I was honestly sort of expecting to hate this once the film had set up the premise — which it does very swiftly — as out-of-touch newly-widowed father tries to connect with his moody musician son using social media (specifically Facebook messenger), by impersonating a hot woman whose picture his own mother has found on the internet. These are broad strokes, very very broad, and they are played for the expected laughs (it’s all too easy to laugh at people acting stupidly). However, as the film went on I found myself enjoying it quite in spite of myself, perhaps because of the likeability of all the leads, and the gusto with which they go about their somewhat hackneyed plot, but also because of the filmmaking on show. There’s a really lovely and evocative sequence of the son moving physically through his memories and encountering his mother on the street. I wasn’t entirely sold on the son’s music, and as I said already, it can get quite broad in its humour, but it remains a sweet romcom.
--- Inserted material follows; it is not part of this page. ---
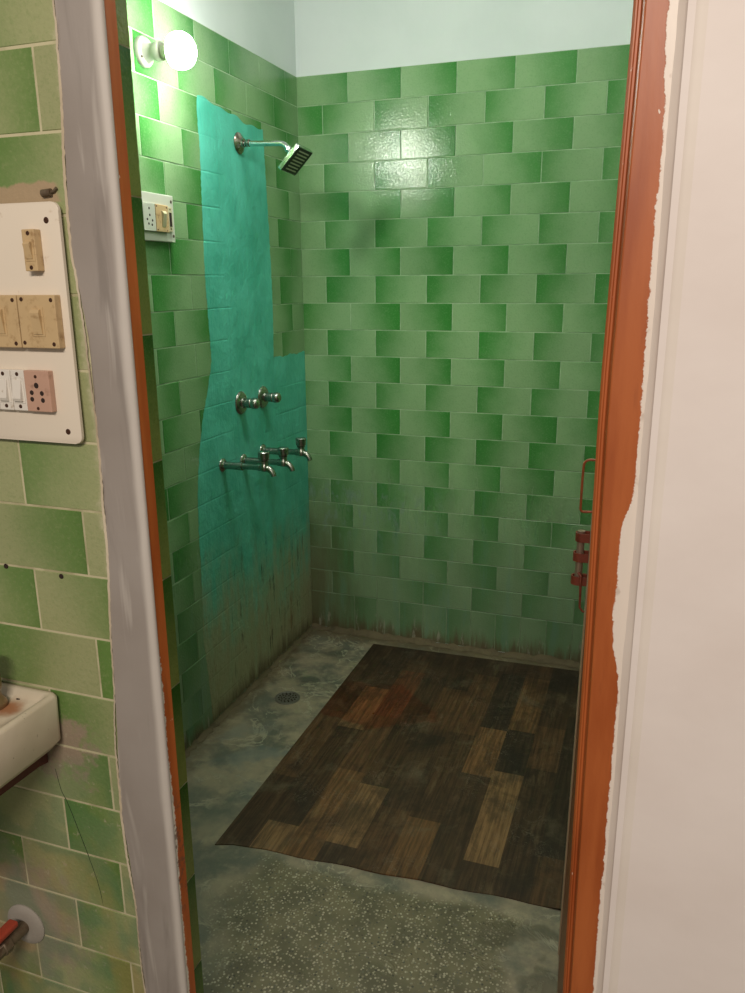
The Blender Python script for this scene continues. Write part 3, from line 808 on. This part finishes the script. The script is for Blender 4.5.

Rajma Chawal film posterCREDITS
Director Leena Yadav लीना यादव; Writers Vivek Anchalia, Manu Rishi Chadha and Yadav; Cinematographer Donald McAlpine; Starring Rishi Kapoor ऋषी कपूर, Anirudh Tanwar, Amyra Dastur अमायरा दस्तूर; Length 129 minutes.
Seen at Odeon Tottenham Court Road, London, Sunday 21 October 2018.

राज़ी Raazi (2018)

Meghna Gulzar is a filmmaker with a family history in the arts, who has directed a number of films, including one I reviewed recently upon the untimely death of Irrfan Khan, Talvar (2015). She has a distinctive style and an interest in historical stories that puts her a little outside the usual glam and glitz of the Bollywood musical romantic comedy setpieces. This film from a couple of years ago also stars the lovely Alia Bhatt, one of my favourite contemporary actors, who was in the recent Gully Boy (2019), the delightful Dear Zindagi (2016) and the very silly Shaandaar (2015).


The actions of nations at war with one another, with all the outward military braggadocio, nationalist fervour and, behind the scenes, deadly games of subterfuge and espionage, have always been great fodder for big-screen drama. And it’s usually too easy for filmmakers to lapse into one-note patriotism and against-the-odds heroics, which is why this film feels so interesting to me. Its star Alia Bhatt plays an Indian spy in the lead up to the brief Indo-Pakistani war of 1971, who inveigles her way into a leading Pakistani military family in the aims of sending vital intelligence back to her own country, but yet her character isn’t defined by what she does during that time, and she goes through great emotional trauma in getting her job done. This means that there are a lot of punchy scenes with Bhatt breaking down under the strain, but thankfully she’s an excellent actress and equal to that. Yet her character has a job to do and is competent at it even when personal ties make it difficult, and the film lies in that awkward place between personal responsibility and the dangerous (if not at times lethal) requirements of her profession.

It is successful not just because of the enormous charm and acting ability of its lead (not to mention the supporting cast: her Indian spy handler has more than a little of Colin Firth to him), but with a great deal of commercial sheen to it. 1970s period details are left comfortably in the background to the central spy vs relationship drama, and the film avoids shifting tones relentlessly (as other big Indian films sometimes have a tendency to do). Being a spy here is gripping stuff, and clearly not as glamorous as some other films make out.

CREDITS
Director Meghna Gulzar मेघना गुलज़ार; Writers Bhavani Iyer भवानी अय्यर and Gulzar (based on the novel Calling Selmat by Harinder Sikka हरिंदर सिक्का); Cinematographer Jay I. Patel জয় আই. প্যাটেল; Starring Alia Bhatt आलिया भट्ट, Vicky Kaushal विक्की कौशल; Length 140 minutes.
Seen at Cineworld Wood Green, London, Tuesday 22 May 2018.